(Entries with scene source code)
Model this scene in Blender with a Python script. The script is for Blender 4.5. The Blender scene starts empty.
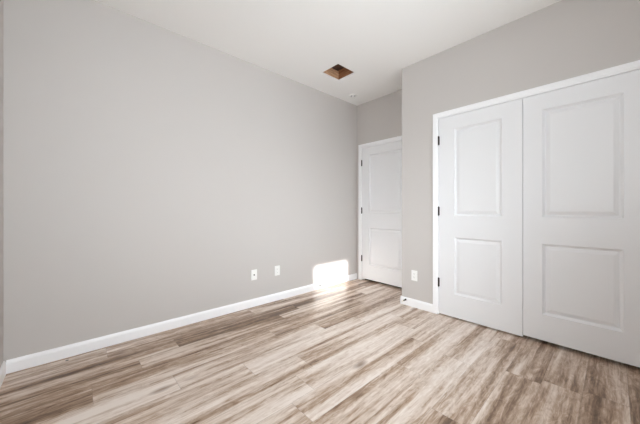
import bpy, bmesh, math, random
from mathutils import Vector, Matrix

random.seed(7)
S = bpy.context.scene
COL = S.collection

# ------------------------------------------------------------------ camera
CAM_H, YAW, F_PX, CY = 1.1018, 47.5564, 268.48, 209.07
cd = bpy.data.cameras.new('camera')
cd.sensor_fit = 'HORIZONTAL'
cd.sensor_width = 36.0
cd.lens = F_PX / 640 * 36.0
cd.shift_y = -(212 - CY) / 640
cd.clip_start = 0.02
cam = bpy.data.objects.new('camera', cd)
COL.objects.link(cam)
cam.location = (0, 0, CAM_H)
cam.rotation_euler = (math.radians(90), 0, math.radians(YAW - 90))
S.camera = cam

# ------------------------------------------------------------------ colour management
S.view_settings.view_transform = 'Standard'
S.view_settings.look = 'None'
S.view_settings.gamma = 1
S.view_settings.use_curve_mapping = False
S.view_settings.exposure = 0.18
S.cycles.use_denoising = True
S.cycles.max_bounces = 12
S.cycles.diffuse_bounces = 8
S.cycles.glossy_bounces = 4
S.cycles.transparent_max_bounces = 8
S.cycles.sample_clamp_indirect = 8
S.cycles.caustics_reflective = False

# ------------------------------------------------------------------ light
W = bpy.data.worlds.new('sky')
S.world = W
W.use_nodes = True
W.node_tree.nodes['Background'].inputs[0].default_value = (0.80, 0.90, 1.0, 1)
W.node_tree.nodes['Background'].inputs[1].default_value = 2.0

SUN_SLOPE_X = 0.262       # x travelled per metre of y
SUN_SLOPE_Z = -0.181
sl = bpy.data.lights.new('sun', 'SUN')
sl.energy = 20.0
sl.angle = math.radians(1.6)
sl.color = (1.0, 0.98, 0.95)
sun = bpy.data.objects.new('sun', sl)
COL.objects.link(sun)
sun.rotation_euler = Vector((SUN_SLOPE_X, 1, SUN_SLOPE_Z)).to_track_quat('-Z', 'Y').to_euler()

def area(name, loc, direction, sx, sy, energy, color, spread=180):
    l = bpy.data.lights.new(name, 'AREA')
    l.shape = 'RECTANGLE'; l.size = sx; l.size_y = sy
    l.energy = energy; l.color = color; l.spread = math.radians(spread)
    o = bpy.data.objects.new(name, l); COL.objects.link(o)
    o.location = loc
    o.rotation_euler = Vector(direction).to_track_quat('-Z', 'Z').to_euler()
    return o

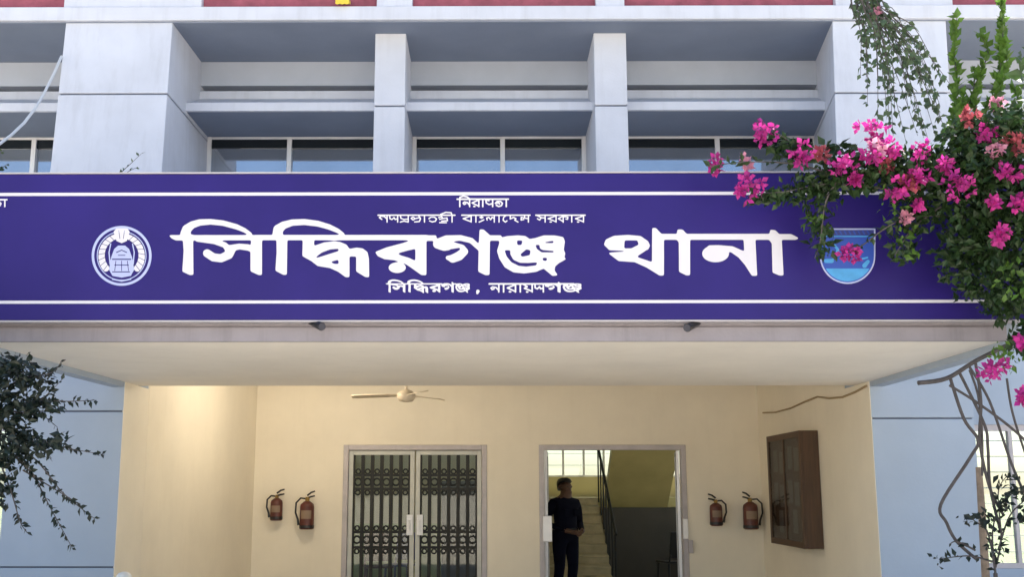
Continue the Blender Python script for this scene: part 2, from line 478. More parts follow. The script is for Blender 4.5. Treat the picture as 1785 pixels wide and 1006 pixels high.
fb.box(xl - 0.02, xr + 0.02, YC + 0.125, YC + 0.138, fz1 + 0.006, ZT + 0.02)
fb.build('fascia_board', M['fascia'], cano, bevel=0.004)
for s, xa, xb in ((-1, xl, XPL), (1, xr, XPR)):
    eb = MB(); w = 0.13
    x0, x1 = (xa - w, xa - 0.002) if s < 0 else (xa + 0.002, xa + w)
    y0, y1 = YC + 0.16, YL - 0.003
    xb0, xb1 = (xb - w, xb - 0.002) if s < 0 else (xb + 0.002, xb + w)
    eb.hexa([(x0, y0, ZSOF - 0.05), (x1, y0, ZSOF - 0.05), (xb1, y1, ZSOF - 0.05), (xb0, y1, ZSOF - 0.05),
             (x0, y0, ZT - .03), (x1, y0, ZT - .03), (xb1, y1, ZT - .03), (xb0, y1, ZT - .03)])
    eb.build('edge_beam', M['lower'], cano, bevel=0.004)

# porch walls
XBKL = XX(445, YB, 800); XBKR = XX(1325, YB, 800)
ZIC = 3.28
yl2 = 11.9
mb = MB()
mb.prism([(XPL - .004, YL + .753), (XPL + .006, YL + .77), (XPL + .006, yl2), (XBKL, YB + .05), (XBKL - .3, YB + .05), (XPL - .3, yl2), (XPL - .3, YL + .753)], 'z', 0, ZIC)
mb.build('porch_wall', M['cream'], bld)
mb = MB(); mb.box(XPL - 0.006, XPL + 0.004, YL + 0.004, YL + 0.752, 0, ZSOF - 0.001); mb.build('porch_wall', M['cream'], bld)
mb = MB(); mb.box(XPR - 0.004, XPR + 0.25, YL + .753, YB + .05, 0, ZIC); mb.build('porch_wall', M['cream'], bld)
mb = MB(); mb.box(XPR - 0.005, XPR + 0.005, YL + 0.004, YL + 0.752, 0, ZSOF - 0.001); mb.build('porch_wall', M['cream'], bld)
mb = MB(); mb.box(XPL - .3, XPR + .3, YL + 0.425, YB + 0.3, ZIC + .001, 3.39); mb.build('porch_ceiling', M['soffit'], bld)
mb = MB(); mb.box(XPL - .3, XPR + .25, YL + 0.425, YL + 0.6, ZSOF + 0.03, ZIC); mb.build('porch_beam', M['soffit'], bld)
mb = MB(); mb.box(XPL - .3, XPR + .3, YL - 0.5, 21, 0.002, 0.03); mb.build('porch_floor', M['tile'], bld)
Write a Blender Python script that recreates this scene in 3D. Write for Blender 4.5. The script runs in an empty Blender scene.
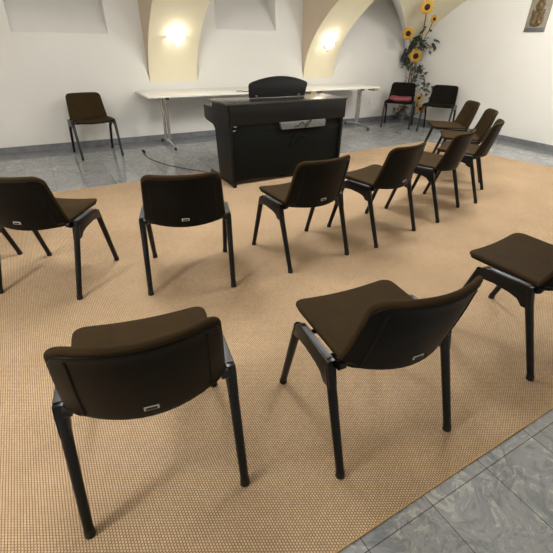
import bpy, bmesh, math, random
from mathutils import Vector, Matrix
random.seed(7)
PI = math.pi
S = bpy.context.scene
COL = S.collection

# ------------------------------------------------------------------ camera
PITCH, ROLL, CAMH, FPX = 0.5358184, 0.0197017, 1.42731, 396.1132
YAW = math.radians(30.0)
def _cam():
    c, s = math.cos(PITCH), math.sin(PITCH)
    f = Vector((0, c, -s)); u = Vector((0, s, c)); r = Vector((1, 0, 0))
    cr, sr = math.cos(ROLL), math.sin(ROLL)
    r2 = cr*r + sr*u; u2 = -sr*r + cr*u
    R = Matrix.Rotation(-YAW, 3, 'Z')
    r2, u2, f = R @ r2, R @ u2, R @ f
    m = Matrix(((r2.x, u2.x, -f.x, 0), (r2.y, u2.y, -f.y, 0), (r2.z, u2.z, -f.z, CAMH), (0, 0, 0, 1)))
    cd = bpy.data.cameras.new('camera'); co = bpy.data.objects.new('camera', cd); COL.objects.link(co)
    co.matrix_world = m
    cd.sensor_fit = 'HORIZONTAL'; cd.sensor_width = 36.0; cd.lens = 36.0*FPX/553.0
    cd.clip_start = 0.02
    S.camera = co
_cam()
S.view_settings.view_transform = 'Standard'; S.view_settings.look = 'None'
S.view_settings.gamma = 1.0; S.view_settings.use_curve_mapping = False
S.view_settings.exposure = 1.06
W = bpy.data.worlds.new('world'); S.world = W; W.use_nodes = True
W.node_tree.nodes['Background'].inputs[0].default_value = (1.0, 0.96, 0.9, 1)
W.node_tree.nodes['Background'].inputs[1].default_value = 0.15

def lamp(name, loc, power, radius, colr):
    l = bpy.data.lights.new(name, 'POINT'); l.energy = power; l.shadow_soft_size = radius; l.color = colr
    o = bpy.data.objects.new(name, l); o.location = loc; COL.objects.link(o); return o
WARM = (1.0, 0.93, 0.82)
WHITE = (1.0, 0.975, 0.935)
lamp('ceiling_light_front', (2.4, -1.0, 2.35), 62, 0.09, WHITE)
lamp('ceiling_light_left', (-1.9, 1.2, 2.45), 60, 0.16, WHITE)
lamp('ceiling_light_centre', (0.5, 3.1, 2.50), 48, 0.35, WHITE)
lamp('fill_light_middle', (3.0, 2.6, 2.50), 48, 0.35, WHITE)  # no separate fixture: added half of the centre light, split to soften shadows
lamp('fill_light_right', (5.2, 2.9, 2.45), 66, 0.30, WHITE)  # added fill for more even ambient on the right side, no known fixture
SCONCE_POWER = 1.7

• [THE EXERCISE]
Set down all the entries exactly as they appear, but skip any pictures.

• [THE RESULT]
Model this scene in Blender with a Python script. The script is for Blender 4.5. The Blender scene starts empty.
import bpy, bmesh, math, random
from mathutils import Vector, Matrix

random.seed(7)
S = bpy.context.scene
COL = S.collection

# ------------------------------------------------------------------ camera
CAM_H, YAW, F_PX, CY = 1.1018, 47.5564, 268.48, 209.07
cd = bpy.data.cameras.new('camera')
cd.sensor_fit = 'HORIZONTAL'
cd.sensor_width = 36.0
cd.lens = F_PX / 640 * 36.0
cd.shift_y = -(212 - CY) / 640
cd.clip_start = 0.02
cam = bpy.data.objects.new('camera', cd)
COL.objects.link(cam)
cam.location = (0, 0, CAM_H)
cam.rotation_euler = (math.radians(90), 0, math.radians(YAW - 90))
S.camera = cam

# ------------------------------------------------------------------ colour management
S.view_settings.view_transform = 'Standard'
S.view_settings.look = 'None'
S.view_settings.gamma = 1
S.view_settings.use_curve_mapping = False
S.view_settings.exposure = 0.18
S.cycles.use_denoising = True
S.cycles.max_bounces = 12
S.cycles.diffuse_bounces = 8
S.cycles.glossy_bounces = 4
S.cycles.transparent_max_bounces = 8
S.cycles.sample_clamp_indirect = 8
S.cycles.caustics_reflective = False

# ------------------------------------------------------------------ light
W = bpy.data.worlds.new('sky')
S.world = W
W.use_nodes = True
W.node_tree.nodes['Background'].inputs[0].default_value = (0.80, 0.90, 1.0, 1)
W.node_tree.nodes['Background'].inputs[1].default_value = 2.0

SUN_SLOPE_X = 0.262       # x travelled per metre of y
SUN_SLOPE_Z = -0.181
sl = bpy.data.lights.new('sun', 'SUN')
sl.energy = 20.0
sl.angle = math.radians(1.6)
sl.color = (1.0, 0.98, 0.95)
sun = bpy.data.objects.new('sun', sl)
COL.objects.link(sun)
sun.rotation_euler = Vector((SUN_SLOPE_X, 1, SUN_SLOPE_Z)).to_track_quat('-Z', 'Y').to_euler()

def area(name, loc, direction, sx, sy, energy, color, spread=180):
    l = bpy.data.lights.new(name, 'AREA')
    l.shape = 'RECTANGLE'; l.size = sx; l.size_y = sy
    l.energy = energy; l.color = color; l.spread = math.radians(spread)
    o = bpy.data.objects.new(name, l); COL.objects.link(o)
    o.location = loc
    o.rotation_euler = Vector(direction).to_track_quat('-Z', 'Z').to_euler()
    return o

Continue the Blender Python script for this scene: part 2, from line 478. More parts follow. The script is for Blender 4.5. Treat the picture as 1785 pixels wide and 1006 pixels high.
fb.box(xl - 0.02, xr + 0.02, YC + 0.125, YC + 0.138, fz1 + 0.006, ZT + 0.02)
fb.build('fascia_board', M['fascia'], cano, bevel=0.004)
for s, xa, xb in ((-1, xl, XPL), (1, xr, XPR)):
    eb = MB(); w = 0.13
    x0, x1 = (xa - w, xa - 0.002) if s < 0 else (xa + 0.002, xa + w)
    y0, y1 = YC + 0.16, YL - 0.003
    xb0, xb1 = (xb - w, xb - 0.002) if s < 0 else (xb + 0.002, xb + w)
    eb.hexa([(x0, y0, ZSOF - 0.05), (x1, y0, ZSOF - 0.05), (xb1, y1, ZSOF - 0.05), (xb0, y1, ZSOF - 0.05),
             (x0, y0, ZT - .03), (x1, y0, ZT - .03), (xb1, y1, ZT - .03), (xb0, y1, ZT - .03)])
    eb.build('edge_beam', M['lower'], cano, bevel=0.004)

# porch walls
XBKL = XX(445, YB, 800); XBKR = XX(1325, YB, 800)
ZIC = 3.28
yl2 = 11.9
mb = MB()
mb.prism([(XPL - .004, YL + .753), (XPL + .006, YL + .77), (XPL + .006, yl2), (XBKL, YB + .05), (XBKL - .3, YB + .05), (XPL - .3, yl2), (XPL - .3, YL + .753)], 'z', 0, ZIC)
mb.build('porch_wall', M['cream'], bld)
mb = MB(); mb.box(XPL - 0.006, XPL + 0.004, YL + 0.004, YL + 0.752, 0, ZSOF - 0.001); mb.build('porch_wall', M['cream'], bld)
mb = MB(); mb.box(XPR - 0.004, XPR + 0.25, YL + .753, YB + .05, 0, ZIC); mb.build('porch_wall', M['cream'], bld)
mb = MB(); mb.box(XPR - 0.005, XPR + 0.005, YL + 0.004, YL + 0.752, 0, ZSOF - 0.001); mb.build('porch_wall', M['cream'], bld)
mb = MB(); mb.box(XPL - .3, XPR + .3, YL + 0.425, YB + 0.3, ZIC + .001, 3.39); mb.build('porch_ceiling', M['soffit'], bld)
mb = MB(); mb.box(XPL - .3, XPR + .25, YL + 0.425, YL + 0.6, ZSOF + 0.03, ZIC); mb.build('porch_beam', M['soffit'], bld)
mb = MB(); mb.box(XPL - .3, XPR + .3, YL - 0.5, 21, 0.002, 0.03); mb.build('porch_floor', M['tile'], bld)
Write a Blender Python script that recreates this scene in 3D. Write for Blender 4.5. The script runs in an empty Blender scene.
import bpy, bmesh, math, random
from mathutils import Vector, Matrix
random.seed(7)
PI = math.pi
S = bpy.context.scene
COL = S.collection

# ------------------------------------------------------------------ camera
PITCH, ROLL, CAMH, FPX = 0.5358184, 0.0197017, 1.42731, 396.1132
YAW = math.radians(30.0)
def _cam():
    c, s = math.cos(PITCH), math.sin(PITCH)
    f = Vector((0, c, -s)); u = Vector((0, s, c)); r = Vector((1, 0, 0))
    cr, sr = math.cos(ROLL), math.sin(ROLL)
    r2 = cr*r + sr*u; u2 = -sr*r + cr*u
    R = Matrix.Rotation(-YAW, 3, 'Z')
    r2, u2, f = R @ r2, R @ u2, R @ f
    m = Matrix(((r2.x, u2.x, -f.x, 0), (r2.y, u2.y, -f.y, 0), (r2.z, u2.z, -f.z, CAMH), (0, 0, 0, 1)))
    cd = bpy.data.cameras.new('camera'); co = bpy.data.objects.new('camera', cd); COL.objects.link(co)
    co.matrix_world = m
    cd.sensor_fit = 'HORIZONTAL'; cd.sensor_width = 36.0; cd.lens = 36.0*FPX/553.0
    cd.clip_start = 0.02
    S.camera = co
_cam()
S.view_settings.view_transform = 'Standard'; S.view_settings.look = 'None'
S.view_settings.gamma = 1.0; S.view_settings.use_curve_mapping = False
S.view_settings.exposure = 1.06
W = bpy.data.worlds.new('world'); S.world = W; W.use_nodes = True
W.node_tree.nodes['Background'].inputs[0].default_value = (1.0, 0.96, 0.9, 1)
W.node_tree.nodes['Background'].inputs[1].default_value = 0.15

def lamp(name, loc, power, radius, colr):
    l = bpy.data.lights.new(name, 'POINT'); l.energy = power; l.shadow_soft_size = radius; l.color = colr
    o = bpy.data.objects.new(name, l); o.location = loc; COL.objects.link(o); return o
WARM = (1.0, 0.93, 0.82)
WHITE = (1.0, 0.975, 0.935)
lamp('ceiling_light_front', (2.4, -1.0, 2.35), 62, 0.09, WHITE)
lamp('ceiling_light_left', (-1.9, 1.2, 2.45), 60, 0.16, WHITE)
lamp('ceiling_light_centre', (0.5, 3.1, 2.50), 48, 0.35, WHITE)
lamp('fill_light_middle', (3.0, 2.6, 2.50), 48, 0.35, WHITE)  # no separate fixture: added half of the centre light, split to soften shadows
lamp('fill_light_right', (5.2, 2.9, 2.45), 66, 0.30, WHITE)  # added fill for more even ambient on the right side, no known fixture
SCONCE_POWER = 1.7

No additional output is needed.